— TASK GOAL —
Starting at the first line of the listing below, repeat each line exactly until the line containing "w.node_tree.nodes['Background'].inputs[1].default_value = 0.27", which you include. Leave out pictures.

— INFORMATION PROVIDED —
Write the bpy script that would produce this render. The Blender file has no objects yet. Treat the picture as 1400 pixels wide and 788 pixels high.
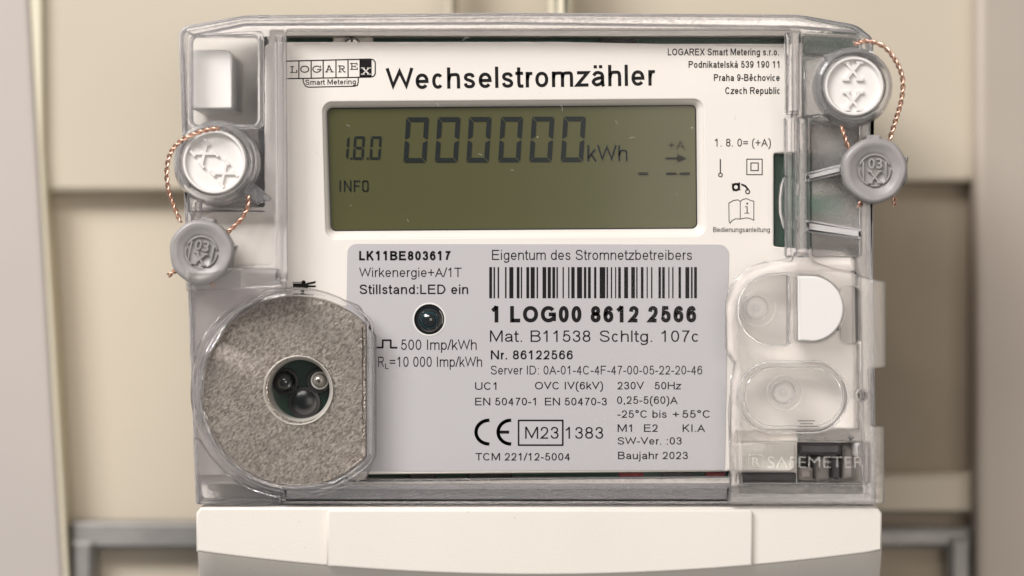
import bpy, bmesh, math, random
from mathutils import Vector, Matrix
from mathutils.geometry import tessellate_polygon
random.seed(7)
PI = math.pi
scene = bpy.context.scene
C = scene.collection
MM = 0.001
S = 0.00015          # metres per photo pixel in the plane of the face plate
D = 0.45             # camera distance to the face plate

# ---------------------------------------------------------------- camera, light, exposure
cam_d = bpy.data.cameras.new('camera'); cam = bpy.data.objects.new('camera', cam_d); C.objects.link(cam)
cam.location = (0, -D, 0); cam.rotation_euler = (PI/2, 0, 0)
cam_d.sensor_width = 36; cam_d.lens = 36*D/(1400*S)
cam_d.clip_start = 0.01; cam_d.clip_end = 20
cam_d.dof.use_dof = True; cam_d.dof.focus_distance = D; cam_d.dof.aperture_fstop = 5.0
scene.camera = cam
w = bpy.data.worlds.new('World'); scene.world = w; w.use_nodes = True
w.node_tree.nodes['Background'].inputs[0].default_value = (1.0, 0.97, 0.94, 1)
w.node_tree.nodes['Background'].inputs[1].default_value = 0.27

def area(name, loc, target, sx, sy, power, col):
    l = bpy.data.lights.new(name, 'AREA'); l.shape = 'RECTANGLE'; l.size = sx; l.size_y = sy
    l.energy = power; l.color = col
    o = bpy.data.objects.new(name, l); C.objects.link(o); o.location = loc
    d = Vector(target) - Vector(loc); o.rotation_euler = d.to_track_quat('-Z', 'Y').to_euler()
    return o
area('window_light', (-0.62, -0.62, 0.70), (0, 0, 0), 0.42, 0.42, 10.9, (1.0, 0.97, 0.95))
area('ceiling_light', (-0.30, -0.85, 0.75), (0, 0, 0), 0.5, 0.3, 6.0, (1.0, 0.95, 0.90))
area('room_light', (0.385, -1.25, 0.08), (0.385, 0, 0.08), 0.6, 0.6, 3.6, (1.0, 0.90, 0.80))
vs = scene.view_settings
vs.view_transform = 'Standard'; vs.look = 'None'; vs.exposure = 0.0; vs.gamma = 1.0; vs.use_curve_mapping = False
cy = scene.cycles
cy.use_denoising = True
cy.max_bounces = 18; cy.transmission_bounces = 16; cy.transparent_max_bounces = 24; cy.glossy_bounces = 6; cy.diffuse_bounces = 4
cy.sample_clamp_indirect = 60.0; cy.blur_glossy = 0.4
cy.caustics_refractive = True; cy.caustics_reflective = False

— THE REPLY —
Write the bpy script that would produce this render. The Blender file has no objects yet. Treat the picture as 1400 pixels wide and 788 pixels high.
import bpy, bmesh, math, random
from mathutils import Vector, Matrix
from mathutils.geometry import tessellate_polygon
random.seed(7)
PI = math.pi
scene = bpy.context.scene
C = scene.collection
MM = 0.001
S = 0.00015          # metres per photo pixel in the plane of the face plate
D = 0.45             # camera distance to the face plate

# ---------------------------------------------------------------- camera, light, exposure
cam_d = bpy.data.cameras.new('camera'); cam = bpy.data.objects.new('camera', cam_d); C.objects.link(cam)
cam.location = (0, -D, 0); cam.rotation_euler = (PI/2, 0, 0)
cam_d.sensor_width = 36; cam_d.lens = 36*D/(1400*S)
cam_d.clip_start = 0.01; cam_d.clip_end = 20
cam_d.dof.use_dof = True; cam_d.dof.focus_distance = D; cam_d.dof.aperture_fstop = 5.0
scene.camera = cam
w = bpy.data.worlds.new('World'); scene.world = w; w.use_nodes = True
w.node_tree.nodes['Background'].inputs[0].default_value = (1.0, 0.97, 0.94, 1)
w.node_tree.nodes['Background'].inputs[1].default_value = 0.27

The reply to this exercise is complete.